After observing the management teams of our portfolio companies, since the credit crunch begin more than the year ago. We are even more convinced that the experienced management teams of larger companies are much more intuitive and far more prepared for and capable of handling ongoing and future challenges of managing their companies to economic cycles.

Accordingly and as of June 30th, the weighted average risk rating for total portfolio remained a two. The weighted average cash interest coverage also remained over two times. We did not have any loans defaults on the interest payments during the quarter and there were no new loans placed on non-accruals status.

Lexicon Marketing remains the only non-accrual on our books. Furthermore, there were no past due interest or dividends receivable. Ultimately, we remain comfortable with the fundamentals, the resilience and the overall credit quality of our portfolio.

Before I open up the call to questions, I would like to note that over the last several quarters, we strategically expanded our dedicated portfolio monitoring team to continue with value added, comprehensive and proactive approach to monitoring our investments and working closely with our financial sponsor partners. This is over and above the rigorous monitoring obligations in fact this is of our investment teams. We have always believe, that what we own is much more important than the potential next investment.

Furthermore, we believe significant value can be realized by staying ahead of potential problems. As we mentioned earlier in the call, our portfolio of quarter's investments have significant liquidity and our proactive monitoring for prospective issues offers us the added option to more easily exit our investments and preserve shareholder value.

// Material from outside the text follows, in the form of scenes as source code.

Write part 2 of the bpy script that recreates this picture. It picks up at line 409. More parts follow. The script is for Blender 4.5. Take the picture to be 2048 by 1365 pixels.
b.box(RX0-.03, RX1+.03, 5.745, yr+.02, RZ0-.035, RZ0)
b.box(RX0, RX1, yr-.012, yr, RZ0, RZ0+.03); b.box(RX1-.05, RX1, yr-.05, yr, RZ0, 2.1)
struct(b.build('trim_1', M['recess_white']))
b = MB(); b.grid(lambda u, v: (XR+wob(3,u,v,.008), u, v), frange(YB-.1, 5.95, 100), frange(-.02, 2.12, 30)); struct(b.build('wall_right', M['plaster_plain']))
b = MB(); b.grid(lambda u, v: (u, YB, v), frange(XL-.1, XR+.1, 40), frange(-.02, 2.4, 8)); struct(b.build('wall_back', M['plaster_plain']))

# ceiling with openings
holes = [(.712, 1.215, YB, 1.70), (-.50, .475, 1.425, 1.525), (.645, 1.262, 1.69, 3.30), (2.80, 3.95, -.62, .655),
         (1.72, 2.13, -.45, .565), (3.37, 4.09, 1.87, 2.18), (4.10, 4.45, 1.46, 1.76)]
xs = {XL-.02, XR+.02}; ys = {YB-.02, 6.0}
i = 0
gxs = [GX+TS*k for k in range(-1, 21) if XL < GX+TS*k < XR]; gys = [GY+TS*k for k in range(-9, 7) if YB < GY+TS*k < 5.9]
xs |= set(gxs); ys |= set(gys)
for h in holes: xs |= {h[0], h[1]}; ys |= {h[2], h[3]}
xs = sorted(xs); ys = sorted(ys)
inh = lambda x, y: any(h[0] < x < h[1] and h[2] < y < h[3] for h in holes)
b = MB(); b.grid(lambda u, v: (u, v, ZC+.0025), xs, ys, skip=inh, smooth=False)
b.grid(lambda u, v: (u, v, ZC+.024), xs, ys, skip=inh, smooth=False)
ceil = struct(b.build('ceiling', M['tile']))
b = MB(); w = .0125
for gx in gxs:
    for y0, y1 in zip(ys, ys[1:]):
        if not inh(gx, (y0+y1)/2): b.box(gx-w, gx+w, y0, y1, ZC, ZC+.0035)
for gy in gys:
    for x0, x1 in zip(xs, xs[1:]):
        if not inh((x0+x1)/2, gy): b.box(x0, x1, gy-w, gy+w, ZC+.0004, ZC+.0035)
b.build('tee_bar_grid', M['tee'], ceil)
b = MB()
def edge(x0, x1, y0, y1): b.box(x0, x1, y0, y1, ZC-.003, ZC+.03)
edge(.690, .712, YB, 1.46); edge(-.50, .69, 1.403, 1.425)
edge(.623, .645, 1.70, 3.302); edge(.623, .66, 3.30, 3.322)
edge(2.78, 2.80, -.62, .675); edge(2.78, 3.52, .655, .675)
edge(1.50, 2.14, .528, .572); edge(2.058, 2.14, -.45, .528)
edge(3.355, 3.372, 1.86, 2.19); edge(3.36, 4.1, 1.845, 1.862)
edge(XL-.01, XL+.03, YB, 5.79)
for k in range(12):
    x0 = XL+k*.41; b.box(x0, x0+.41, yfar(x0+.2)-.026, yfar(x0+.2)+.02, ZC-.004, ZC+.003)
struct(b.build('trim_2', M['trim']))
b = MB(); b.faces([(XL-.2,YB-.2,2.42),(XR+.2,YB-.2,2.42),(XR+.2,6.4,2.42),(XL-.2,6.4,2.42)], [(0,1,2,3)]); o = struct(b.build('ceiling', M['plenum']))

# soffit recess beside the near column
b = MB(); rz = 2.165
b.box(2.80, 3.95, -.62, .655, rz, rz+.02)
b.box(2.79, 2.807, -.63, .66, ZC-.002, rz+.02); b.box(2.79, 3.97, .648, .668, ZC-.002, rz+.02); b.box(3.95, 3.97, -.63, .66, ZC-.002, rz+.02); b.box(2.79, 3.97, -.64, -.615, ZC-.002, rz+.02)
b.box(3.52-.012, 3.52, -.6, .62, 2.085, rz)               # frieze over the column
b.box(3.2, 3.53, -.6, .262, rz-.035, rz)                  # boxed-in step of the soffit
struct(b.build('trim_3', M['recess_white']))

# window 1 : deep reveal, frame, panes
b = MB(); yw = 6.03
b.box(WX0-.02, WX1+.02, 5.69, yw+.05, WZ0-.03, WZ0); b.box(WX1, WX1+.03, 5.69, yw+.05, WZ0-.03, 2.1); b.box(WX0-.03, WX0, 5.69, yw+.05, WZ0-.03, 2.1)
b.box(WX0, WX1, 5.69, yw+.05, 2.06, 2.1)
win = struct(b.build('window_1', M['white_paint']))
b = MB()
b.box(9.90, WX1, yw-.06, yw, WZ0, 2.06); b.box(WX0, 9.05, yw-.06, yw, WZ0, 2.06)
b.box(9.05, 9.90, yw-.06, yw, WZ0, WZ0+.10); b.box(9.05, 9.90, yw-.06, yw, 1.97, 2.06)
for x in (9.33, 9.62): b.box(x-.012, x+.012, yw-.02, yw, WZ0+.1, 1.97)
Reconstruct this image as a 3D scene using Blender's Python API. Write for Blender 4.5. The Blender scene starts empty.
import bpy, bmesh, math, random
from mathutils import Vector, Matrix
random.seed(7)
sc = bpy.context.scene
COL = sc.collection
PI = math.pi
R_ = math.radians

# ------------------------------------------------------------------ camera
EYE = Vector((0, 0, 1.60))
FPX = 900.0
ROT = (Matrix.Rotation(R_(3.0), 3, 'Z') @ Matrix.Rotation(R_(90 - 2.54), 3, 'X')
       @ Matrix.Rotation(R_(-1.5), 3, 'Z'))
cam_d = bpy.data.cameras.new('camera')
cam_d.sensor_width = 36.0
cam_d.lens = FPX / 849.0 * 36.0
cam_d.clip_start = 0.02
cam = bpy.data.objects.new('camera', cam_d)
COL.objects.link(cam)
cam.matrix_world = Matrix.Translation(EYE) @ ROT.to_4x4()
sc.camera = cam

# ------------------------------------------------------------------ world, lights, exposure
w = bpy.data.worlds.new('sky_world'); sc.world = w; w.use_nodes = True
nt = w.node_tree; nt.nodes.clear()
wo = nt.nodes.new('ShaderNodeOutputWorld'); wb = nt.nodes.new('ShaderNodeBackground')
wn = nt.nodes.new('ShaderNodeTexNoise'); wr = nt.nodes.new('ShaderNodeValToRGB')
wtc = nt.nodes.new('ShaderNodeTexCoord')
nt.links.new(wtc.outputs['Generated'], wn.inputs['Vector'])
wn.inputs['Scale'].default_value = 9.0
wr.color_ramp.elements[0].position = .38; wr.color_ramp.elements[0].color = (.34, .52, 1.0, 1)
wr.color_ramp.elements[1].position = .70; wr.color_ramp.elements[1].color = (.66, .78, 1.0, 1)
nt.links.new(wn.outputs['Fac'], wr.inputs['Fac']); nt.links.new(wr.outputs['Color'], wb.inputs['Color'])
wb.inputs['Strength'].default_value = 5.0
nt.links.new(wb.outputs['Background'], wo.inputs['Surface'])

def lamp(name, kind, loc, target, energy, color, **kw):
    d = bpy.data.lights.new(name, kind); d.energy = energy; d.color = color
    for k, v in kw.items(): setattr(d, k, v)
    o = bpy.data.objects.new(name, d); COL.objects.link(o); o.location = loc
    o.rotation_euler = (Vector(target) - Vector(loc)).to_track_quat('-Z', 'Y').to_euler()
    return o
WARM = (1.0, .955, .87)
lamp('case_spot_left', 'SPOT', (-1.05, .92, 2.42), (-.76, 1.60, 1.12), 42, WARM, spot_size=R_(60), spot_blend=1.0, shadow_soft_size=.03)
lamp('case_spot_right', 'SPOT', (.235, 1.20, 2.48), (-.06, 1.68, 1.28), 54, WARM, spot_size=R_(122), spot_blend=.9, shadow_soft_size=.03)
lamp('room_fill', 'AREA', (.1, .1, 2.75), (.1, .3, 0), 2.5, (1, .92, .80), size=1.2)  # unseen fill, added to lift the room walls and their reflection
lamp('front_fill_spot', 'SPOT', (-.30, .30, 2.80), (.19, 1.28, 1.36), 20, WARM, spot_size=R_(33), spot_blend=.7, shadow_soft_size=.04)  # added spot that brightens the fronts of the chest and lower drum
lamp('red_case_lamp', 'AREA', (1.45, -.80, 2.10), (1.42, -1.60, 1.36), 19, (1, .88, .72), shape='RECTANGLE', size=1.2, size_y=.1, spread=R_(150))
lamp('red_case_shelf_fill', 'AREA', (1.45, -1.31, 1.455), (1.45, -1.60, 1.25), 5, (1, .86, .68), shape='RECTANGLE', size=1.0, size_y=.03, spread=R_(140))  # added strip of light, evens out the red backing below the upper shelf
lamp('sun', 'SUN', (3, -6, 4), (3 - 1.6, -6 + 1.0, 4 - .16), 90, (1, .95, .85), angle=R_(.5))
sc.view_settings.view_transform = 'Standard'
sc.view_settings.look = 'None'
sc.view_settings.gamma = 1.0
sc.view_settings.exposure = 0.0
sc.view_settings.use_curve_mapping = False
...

In closing, I would like to thank all our shareholders for your support, as well as thank our highly dedicated and growing investment team for other hardworking commitment to Apollo Investment Corporation.

With that operator, please open up the line to questions.

Question-and-Answer Session

Operator

Thank you. (Operator Instructions). Your first question is from Sanjay Sakhrani of KBW. Please go ahead.

Sanjay Sakhrani -KBW

Hi, thank you, good morning. Patrick, you talked about credit quality, maybe could you elaborate on that a bit. What kind of trends did you see across your investment companies and was there anything discernible and kind of where do you think we are headed.

Patrick Dalton

Sanjay, thanks for the question and welcome to the call. Certainly in this credit environment, we are very focused on the performance of every one of our portfolio companies. We definitely, as Jim mentioned in his part of the presentation, that all companies across most industries these days are feeling stress on the top line. The rubber rally meet the road is when you can't ultimately put your business at the risk of just a demand side, what can you really do on the cost side and what we have seen is, most of our companies were encouraged by this have taken aggressive steps early in the cycle to cut their cut costs, without cutting service, without affecting customers and over the last few years many companies have had the benefit of putting probably a lot of cost structure that was somewhat redundant and we are seeing a lot of that action.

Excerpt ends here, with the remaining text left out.